トヨタ自動車とNTTが提携、その狙いは?

 トヨタ自動車とNTTの提携の背景には、両社が持つ優位性を生かしてAI開発を加速する狙いがある。トヨタはエンジン車、ハイブリッド車(HV)、プラグインハイブリッド車(PHV)、燃料電池車(FCV)など全方位型の事業戦略を展開している。そして今のところ、自社で自動車の設計、開発、製造、販売する、いわゆる「垂直統合型」のビジネスモデルを維持している。

 リーマンショック後、スマホ普及など世界経済のデジタル化は加速している。2022年11月、米オープンAIがChatGPTを公表すると、世界全体でソフトウエアの重要性は急上昇した。半導体分野では、米エヌビディアなどが半導体の設計と開発に取り組み、チップ(ハードウエア)の製造は台湾積体電路製造(TSMC)が受託した。これらの有力企業は自社の優位性を生かしつつ、他の有力企業と提携を行う「水平分業型」のビジネスモデルの形態を取っている。

 水平分業は自動車業界にも浸透している。中国では、スマホメーカーのシャオミが自動車メーカーの協力を取り付けEV分野に参入した。新規参入企業は車体のデザイン、走行システムなどソフトウエアを開発する。仕様に応じた車載用バッテリーやボディなどを調達し、協力企業がユニット組み立て型の生産を行う。トヨタなどがすり合わせ技術を磨いて創出した付加価値が、水平分業を取る企業に流出するリスクは上昇している。

 最先端のソフトウエアに習熟し、新しい技術の習熟、実用化をスピードアップする。そのために水平分業を進める意義は大きい。トヨタはNTTをパートナーに選んだ。NTTは、電子ではなく光で通信速度を上げる、「光半導体」(光電融合デバイス)の実用化にも取り組んでいる。
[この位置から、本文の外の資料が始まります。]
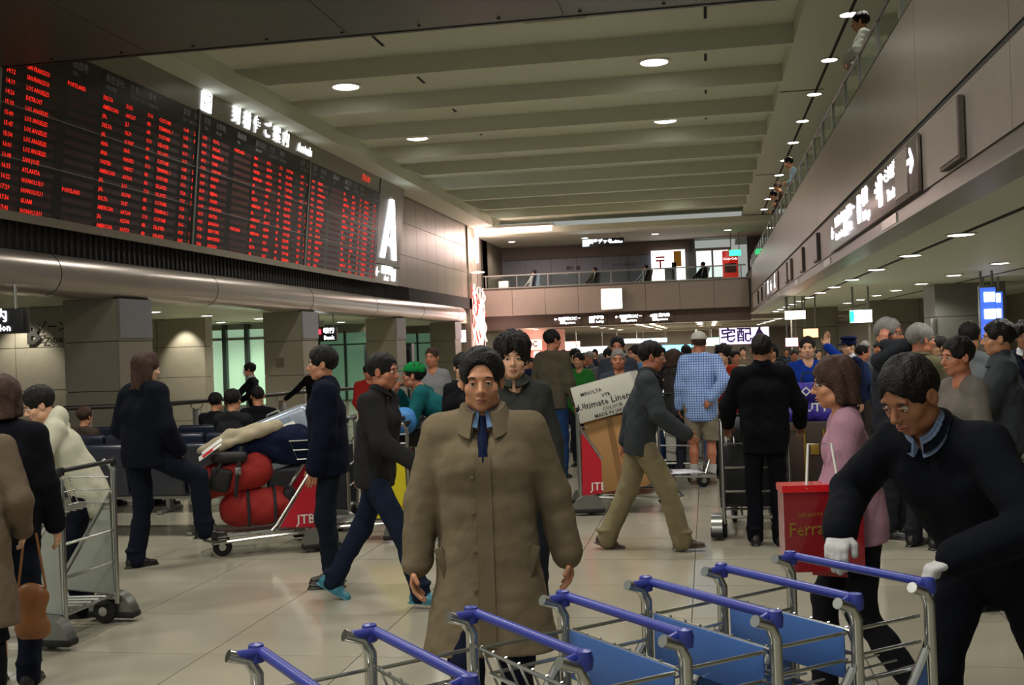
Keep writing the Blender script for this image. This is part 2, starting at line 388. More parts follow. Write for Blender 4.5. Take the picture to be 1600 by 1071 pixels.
for i, y in enumerate((8.6, 11.5, 14.25, 17.0, 19.8, 22.5, 25.2, 27.9, 30.6, 33.3, 36, 38.7, 41.4)):
    downlight(2.53, y, ZB, 52, ORD[i] + ' lamp from the camera in first row under the right balcony', 'first row of lamps under the right balcony', .75, (1, .97, .9))
for i, y in enumerate((11.2, 14.0, 16.8, 19.8, 22.7, 25.6, 28.5, 31.4, 34.3)):
    downlight(4.22, y, ZB, 50, ORD[i] + ' lamp from the camera in second row under the right balcony', 'second row of lamps under the right balcony', .75, (1, .97, .9))
for i, (x, y) in enumerate(((-11.1, 20.6), (-11.4, 23.6), (-11.5, 26.8), (-14.2, 27.4), (-13.4, 28.6), (-11.9, 28.9), (-11.4, 33), (-11.4, 36), (-11.4, 39))):
    downlight(x, y, ZB, 85, ['lamp in low left ceiling just right of first column', 'lamp in low left ceiling above the spotlit wall', 'lamp in low left ceiling right of the glazed doors', 'lamp over the left leaf of the glazed doors', 'lamp over the middle leaf of the glazed doors', 'lamp over the right leaf of the glazed doors', 'nearest lamp behind the second left column', 'lamp behind the third left column', 'farthest lamp behind the left columns'][i], 'lamps behind the left columns', .8, (1, .98, .84))
for i, (x, y) in enumerate(((-8.2, 46.5), (-5.0, 46.5), (-2.0, 46.3), (1.0, 46.2))):
    downlight(x, y, 6.23, 80, ['leftmost', 'second from left', 'third from left', 'rightmost'][i] + ' small lamp over the back gallery', 'lamps over the back gallery', .9, (1, .9, .8))
k_ = 0
for x, ys in ((-7.8, (45.5, 50, 56, 62)), (-5.0, (45.6, 49, 53, 58, 64)), (-2.9, (46, 48, 50, 52.5, 55, 58, 61, 65, 70)), (-.3, (47, 50, 53, 56, 60, 66)), (2.9, (46, 50, 54, 58, 63))):
    for y in ys:
        downlight(x, y, 2.46, 260 if k_ % 2 == 0 else 0, 'tiny ceiling lamp far down the concourse', 'lamps in the far concourse ceiling', 1.1, (1, .95, .88)); k_ += 1
# a pair of long light strips in the far ceiling
for x, y0, y1 in ((-2.35, 47, 64), (.35, 45, 60)):
    o = MB().box((x, (y0 + y1) / 2, 2.45), (.16, y1 - y0, .03)).part('strip_lamp', emat('strip_glow', '#fff2e0', 5))
    tag(o, 'long lit strip in the far concourse ceiling, ' + ('left one' if x < 0 else 'right one'), 'lamp', 'far light strips')
for y in (56, 66, 76, 84): light('AREA', (-3, y, 2.3), 420, (1, .93, .85), 6, size_y=1.5)  # fill lights added to brighten the far concourse, no fixtures there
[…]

 現在、AIのトレーニングや性能向上には、米エヌビディアの画像処理半導体(GPU)をどれだけ確保するかが重要になっている。ただ、AIに使われるGPUの電力消費量は大きい。電力消費量の抑制に加え、遅延なく大量のデータを高速に伝達するデバイスとして光半導体の注目は上昇している。

 トヨタが自動車に乗る人、歩行者などの安全性を高めるために、車載用AIのデータ転送速度の向上は必要だ。NTTとしても光半導体の社会的な役割を確認し、その性能向上を実現するために自動車企業と協業する意義は大きいはずだ。